[PROMPT] Read the listing and extract each line that includes the word "scene".

--------------------

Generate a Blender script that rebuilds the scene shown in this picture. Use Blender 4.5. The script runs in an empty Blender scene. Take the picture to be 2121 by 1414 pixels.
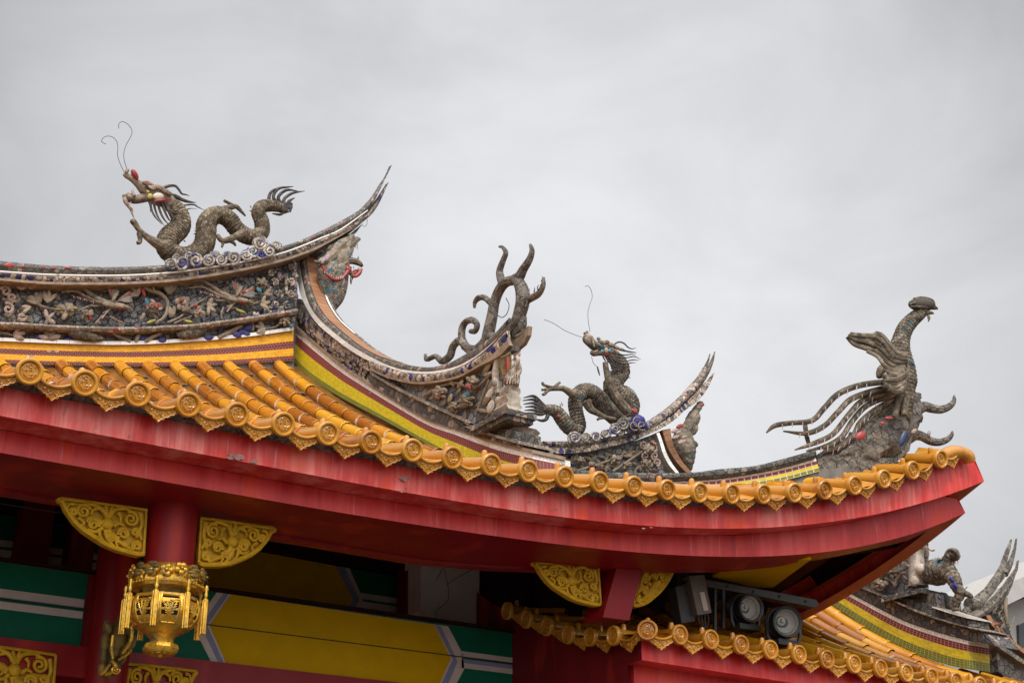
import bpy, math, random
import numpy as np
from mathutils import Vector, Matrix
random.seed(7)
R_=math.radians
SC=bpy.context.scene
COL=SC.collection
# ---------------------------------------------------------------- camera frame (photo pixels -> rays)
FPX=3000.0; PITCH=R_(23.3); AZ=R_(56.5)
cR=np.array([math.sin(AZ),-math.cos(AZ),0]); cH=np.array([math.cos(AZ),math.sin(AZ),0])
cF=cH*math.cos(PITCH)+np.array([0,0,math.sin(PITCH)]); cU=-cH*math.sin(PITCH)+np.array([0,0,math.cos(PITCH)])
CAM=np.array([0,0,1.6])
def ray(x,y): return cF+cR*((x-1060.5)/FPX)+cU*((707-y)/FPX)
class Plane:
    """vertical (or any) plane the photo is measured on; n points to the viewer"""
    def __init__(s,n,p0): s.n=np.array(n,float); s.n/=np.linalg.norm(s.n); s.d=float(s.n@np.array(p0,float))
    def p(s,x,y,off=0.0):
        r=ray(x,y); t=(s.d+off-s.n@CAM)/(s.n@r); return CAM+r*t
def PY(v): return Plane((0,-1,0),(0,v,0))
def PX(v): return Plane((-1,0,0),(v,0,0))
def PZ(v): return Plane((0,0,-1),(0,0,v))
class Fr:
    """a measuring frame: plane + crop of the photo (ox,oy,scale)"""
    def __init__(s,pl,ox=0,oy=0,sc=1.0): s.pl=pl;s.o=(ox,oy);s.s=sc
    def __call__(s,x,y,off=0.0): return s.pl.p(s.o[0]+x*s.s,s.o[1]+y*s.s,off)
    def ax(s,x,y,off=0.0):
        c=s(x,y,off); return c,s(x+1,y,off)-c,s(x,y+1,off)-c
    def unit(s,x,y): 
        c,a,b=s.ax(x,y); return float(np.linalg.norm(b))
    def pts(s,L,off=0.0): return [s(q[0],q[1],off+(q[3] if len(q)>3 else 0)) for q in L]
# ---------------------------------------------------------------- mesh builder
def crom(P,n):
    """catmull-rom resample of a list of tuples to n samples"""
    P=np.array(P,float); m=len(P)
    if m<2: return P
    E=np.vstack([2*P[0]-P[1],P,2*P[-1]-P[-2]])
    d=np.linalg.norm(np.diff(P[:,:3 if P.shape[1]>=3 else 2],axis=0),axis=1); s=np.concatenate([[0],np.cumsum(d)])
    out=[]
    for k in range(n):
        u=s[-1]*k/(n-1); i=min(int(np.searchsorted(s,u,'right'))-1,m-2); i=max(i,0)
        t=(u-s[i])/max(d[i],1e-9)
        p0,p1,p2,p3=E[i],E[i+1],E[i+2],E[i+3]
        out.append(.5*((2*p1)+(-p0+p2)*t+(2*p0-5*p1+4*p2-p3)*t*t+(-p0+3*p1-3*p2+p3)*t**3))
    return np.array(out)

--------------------

[REPLY TO THE EXERCISE]
Generate a Blender script that rebuilds the scene shown in this picture. Use Blender 4.5. The script runs in an empty Blender scene. Take the picture to be 2121 by 1414 pixels.
SC=bpy.context.scene